Accordingly, this is why McKeown emphasizes that Essentialism is not just about taking a moment to sit down and try to gain focus, but is about a continuous way of being to maintain and evolve that focus. Which means a constant process of prioritizing and re-prioritizing what matters most to continue to move forward. In fact, McKeown suggests an exercise of taking everything that you currently do, rank its priority on a scale of 0-10… and then simply stop doing everything that isn’t a 9 or a 10. The approach, while ‘harsh’, forces you to really consider where you’re spending your time and whether you’re spending it on what is most essential. And of course, if the process is repeated periodically, you may find that something ranking high in the past no longer deserves the same score now, given how your business and career (and life) have evolved.
In fact, learning how to cut – Essentialism is the disciplined pursuit of less, after all! – will probably be the biggest takeaway, and biggest challenge, for most who read the book. Yet McKeown suggests that in practice, giving yourself permission to say “no” and be more selective in what you can do is itself very freeing; for most of us, we fear that saying no will make people dislike us, but in the end the fear of saying no is usually just in our heads (as McKeown notes, in reality most people will respect you more for a willingness to say “no” to what you’re not really ready to focus on). And sometimes, the cutting process must be even more aggressive; just as we can accumulate a lot of “stuff” in our clothes closets over time, and periodically must clean the closet out (and really consider what should be thrown away because we’re never really going to wear it again), so too is it necessary to occasionally prune our own activities and commitments, freeing up space to focus on the best new opportunities instead.
So what do you think? Do you find validity to McKeown’s “Essentialism” concept? Is it time to clean out your closet of life and business and do some “pruning” to improve your focus? Does your business operate like an Essentialist niche or as more of a generalist? Are you thinking about changing it now?
Great stuff, Michael. I think you can also apply Essentialism’s principles if you wake up and find you have followed the Barry the generalist path to date (as many of us have). A generalist can follow the “disciplined pursuit of less” by tightening up the psychographic profile of who he/she works with.
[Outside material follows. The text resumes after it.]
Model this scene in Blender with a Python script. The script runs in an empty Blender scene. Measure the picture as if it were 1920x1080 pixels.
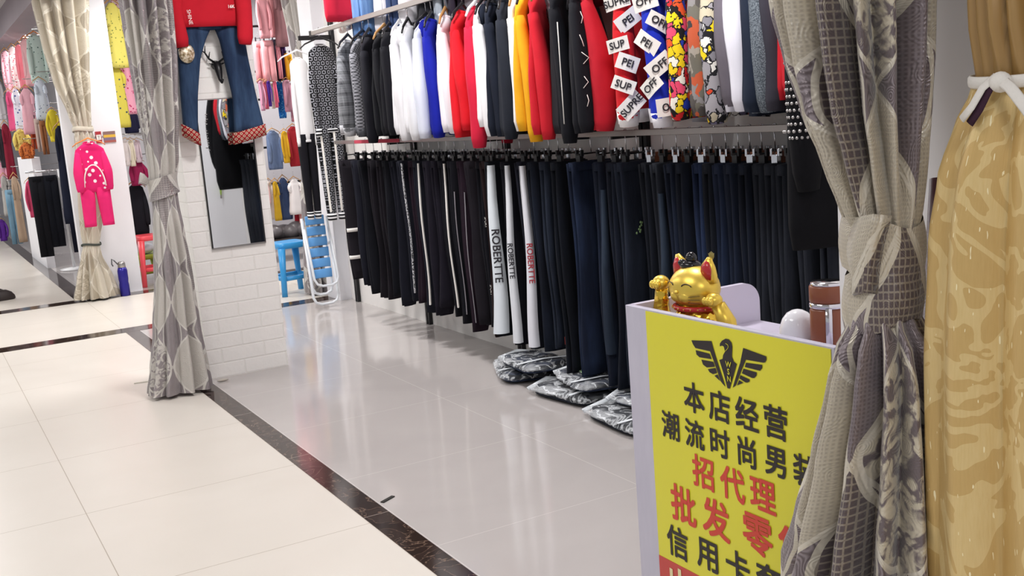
import bpy, math, random
from mathutils import Vector, Matrix
from mathutils.geometry import tessellate_polygon

# ------------------------------------------------------------------ camera, world, lights, exposure
SC = bpy.context.scene
COL = SC.collection
FPX, YAW, PITCH, ROLL, CAM_H = 1999.25, .506542, .165827, -.0774843, 1.45
cf = Vector((math.sin(YAW)*math.cos(PITCH), math.cos(YAW)*math.cos(PITCH), -math.sin(PITCH)))
r0 = Vector((math.cos(YAW), -math.sin(YAW), 0)); u0 = r0.cross(cf)
cr = r0*math.cos(ROLL)+u0*math.sin(ROLL); cu = u0*math.cos(ROLL)-r0*math.sin(ROLL)
CAM = Vector((0, 0, CAM_H))
cd = bpy.data.cameras.new('camera'); cam = bpy.data.objects.new('camera', cd); COL.objects.link(cam)
cd.sensor_width = 36; cd.lens = FPX*36/1920; cd.clip_start = .05; cd.clip_end = 100
cam.matrix_world = Matrix(((cr.x, cu.x, -cf.x, 0), (cr.y, cu.y, -cf.y, 0), (cr.z, cu.z, -cf.z, CAM_H), (0, 0, 0, 1)))
SC.camera = cam
SC.view_settings.view_transform = 'Standard'; SC.view_settings.look = 'None'
SC.view_settings.gamma = 1; SC.view_settings.exposure = 0.0
try: SC.cycles.use_denoising = True
except Exception: pass
wd = bpy.data.worlds.new('world'); SC.world = wd; wd.use_nodes = True
wd.node_tree.nodes['Background'].inputs[0].default_value = (.96, .97, 1, 1)
wd.node_tree.nodes['Background'].inputs[1].default_value = .5

def lamp(name, loc, sx, sy, power, col=(1, .98, .95), rot=(0, 0, 0)):
    l = bpy.data.lights.new(name, 'AREA'); l.shape = 'RECTANGLE'; l.size = sx; l.size_y = sy
    l.energy = power; l.color = col
    o = bpy.data.objects.new(name, l); o.location = loc; o.rotation_euler = rot; COL.objects.link(o)
    return o
for yy in (-1.2, 2.2, 5.6, 9.4, 12.8, 16.2):
    lamp('corridor_light', (-.35, yy, 2.93), .6, 1.2, {-1.2: 52, 2.2: 27, 5.6: 31}.get(yy, 61), (1, .99, .975))
for yy, pw in ((2.6, 34), (4.7, 38), (6.9, 48)):
    lamp('stall_light', (1.95, yy, 2.93), .35, .35, pw, (1, .98, .98))
for xx, yy in ((2.9, 11.3), (4.6, 11.3), (1.75, 14.2), (2.2, 9.7)):
    lamp('kids_shop_light', (xx, yy, 2.93), .5, .5, 38)

def ray(px, py): return cf+cr*((px-960)/FPX)-cu*((py-540)/FPX)
def at_x(px, py, X): d = ray(px, py); return CAM+d*(X/d.x)
def at_y(px, py, Y): d = ray(px, py); return CAM+d*(Y/d.y)
def at_z(px, py, Z=0): d = ray(px, py); return CAM+d*((Z-CAM_H)/d.z)

# ------------------------------------------------------------------ materials
def lin(c):
    c = c/255
    return c/12.92 if c <= .04045 else ((c+.055)/1.055)**2.4
def rgb(h):
    if isinstance(h, str):
        h = h.lstrip('#'); h = [int(h[i:i+2], 16) for i in (0, 2, 4)]
    return (lin(h[0]), lin(h[1]), lin(h[2]), 1)

class E:
    """node arithmetic: E + E, sin(E) ... builds Math nodes"""
    def __init__(s, nt, k): s.nt = nt; s.k = k
    def _m(s, op, *a):
        n = s.nt.nodes.new('ShaderNodeMath'); n.operation = op
        for i, x in enumerate((s,)+a):
            if isinstance(x, E): s.nt.links.new(x.k, n.inputs[i])
            else: n.inputs[i].default_value = x
        return E(s.nt, n.outputs[0])
    def __add__(s, o): return s._m('ADD', o)
    def __sub__(s, o): return s._m('SUBTRACT', o)
    def __mul__(s, o): return s._m('MULTIPLY', o)
    def __truediv__(s, o): return s._m('DIVIDE', o)
    def sin(s): return s._m('SINE')
    def cos(s): return s._m('COSINE')
    def abs(s): return s._m('ABSOLUTE')
    def frac(s): return s._m('FRACT')
    def floor(s): return s._m('FLOOR')
    def gt(s, o): return s._m('GREATER_THAN', o)
    def lt(s, o): return s._m('LESS_THAN', o)
    def mn(s, o): return s._m('MINIMUM', o)
    def mx(s, o): return s._m('MAXIMUM', o)
    def sqrt(s): return s._m('SQRT')

class Mat:
    def __init__(s, name, rough=.6, metal=0, spec=.5):
        s.m = bpy.data.materials.new(name); s.m.use_nodes = True; s.nt = s.m.node_tree
        s.b = s.nt.nodes['Principled BSDF']
        s.b.inputs['Roughness'].default_value = rough; s.b.inputs['Metallic'].default_value = metal
        s.b.inputs['Specular IOR Level'].default_value = spec
        s.co = None
    def node(s, t): return s.nt.nodes.new(t)
    def link(s, a, b): s.nt.links.new(a.k if isinstance(a, E) else a, b)
    def coord(s, kind='Object'):
        n = s.node('ShaderNodeTexCoord'); return n.outputs[kind]
    def xyz(s, kind='Object'):
        n = s.node('ShaderNodeSeparateXYZ'); s.nt.links.new(s.coord(kind), n.inputs[0])
        return [E(s.nt, n.outputs[i]) for i in range(3)]
    def combine(s, x, y, z=0.0):
        n = s.node('ShaderNodeCombineXYZ')
        for i, v in enumerate((x, y, z)):
            if isinstance(v, E): s.link(v, n.inputs[i])
            else: n.inputs[i].default_value = v
        return n.outputs[0]
    def noise(s, scale, detail=3, vec=None, dist=0, out='Fac'):
        n = s.node('ShaderNodeTexNoise'); n.inputs['Scale'].default_value = scale
        n.inputs['Detail'].default_value = detail; n.inputs['Distortion'].default_value = dist
        s.nt.links.new(vec if vec is not None else s.coord(), n.inputs['Vector'])
        return E(s.nt, n.outputs[out])
    def voro(s, scale, vec=None, feature='F1', out='Distance', rnd=1):
        n = s.node('ShaderNodeTexVoronoi'); n.feature = feature; n.inputs['Scale'].default_value = scale
        n.inputs['Randomness'].default_value = rnd
        s.nt.links.new(vec if vec is not None else s.coord(), n.inputs['Vector'])
        return n.outputs[out]
    def mix(s, fac, a, b):
        n = s.node('ShaderNodeMix'); n.data_type = 'RGBA'
        for sock, v in ((n.inputs[0], fac), (n.inputs[6], a), (n.inputs[7], b)):
            if isinstance(v, E): s.link(v, sock)
            elif isinstance(v, bpy.types.NodeSocket): s.nt.links.new(v, sock)
            elif isinstance(v, (int, float)): sock.default_value = v
            else: sock.default_value = rgb(v) if isinstance(v, str) else v
        return n.outputs[2]
    def ramp(s, fac, stops, const=False):
        n = s.node('ShaderNodeValToRGB'); s.link(fac, n.inputs[0]) if isinstance(fac, E) else s.nt.links.new(fac, n.inputs[0])
        cr_ = n.color_ramp
        if const: cr_.interpolation = 'CONSTANT'
        while len(cr_.elements) < len(stops): cr_.elements.new(1)
        for e, (p, c) in zip(cr_.elements, stops): e.position = p; e.color = rgb(c)
        return n.outputs[0]
    def base(s, c):
        if isinstance(c, str): s.b.inputs['Base Color'].default_value = rgb(c)
        else: s.nt.links.new(c, s.b.inputs['Base Color'])
        return s
    def bump(s, h, strength=.3, dist=.01):
        n = s.node('ShaderNodeBump'); n.inputs['Strength'].default_value = strength; n.inputs['Distance'].default_value = dist
        s.link(h, n.inputs['Height']); s.nt.links.new(n.outputs[0], s.b.inputs['Normal'])
        return s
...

One of the most professionally fulfilling exercises I’ve had was the first time I asked a good client for a “divorce.” He was a retired pilot and just didn’t fit my ideal client profile, who is far more likely to delegate vs asking what Chinese small cap ETF we should buy THIS week… When my world didn’t crumble, I had the realization that there are far more people who fit my target profile than I could ever help, so no need to stray from it. One can evolve towards a more true niche practice from there.
I had the chance to hear Greg speak at a conference recently. His concept is certainly one worth considering. Although, I see many advisors who are unwilling to focus on the essential if it means they may have to give up some “potential” revenue stream. I think that’s why you still see so many advisors reluctant to pursue a niche market in earnest. It’s tough to say no.
A reminder that 20% of your clients, will provide 80% of your revenues.
Focus on and grow your 20%.
Good job Michael. I just bought our whole team a copy of essentialism. We are taking this approach with our strategic planning.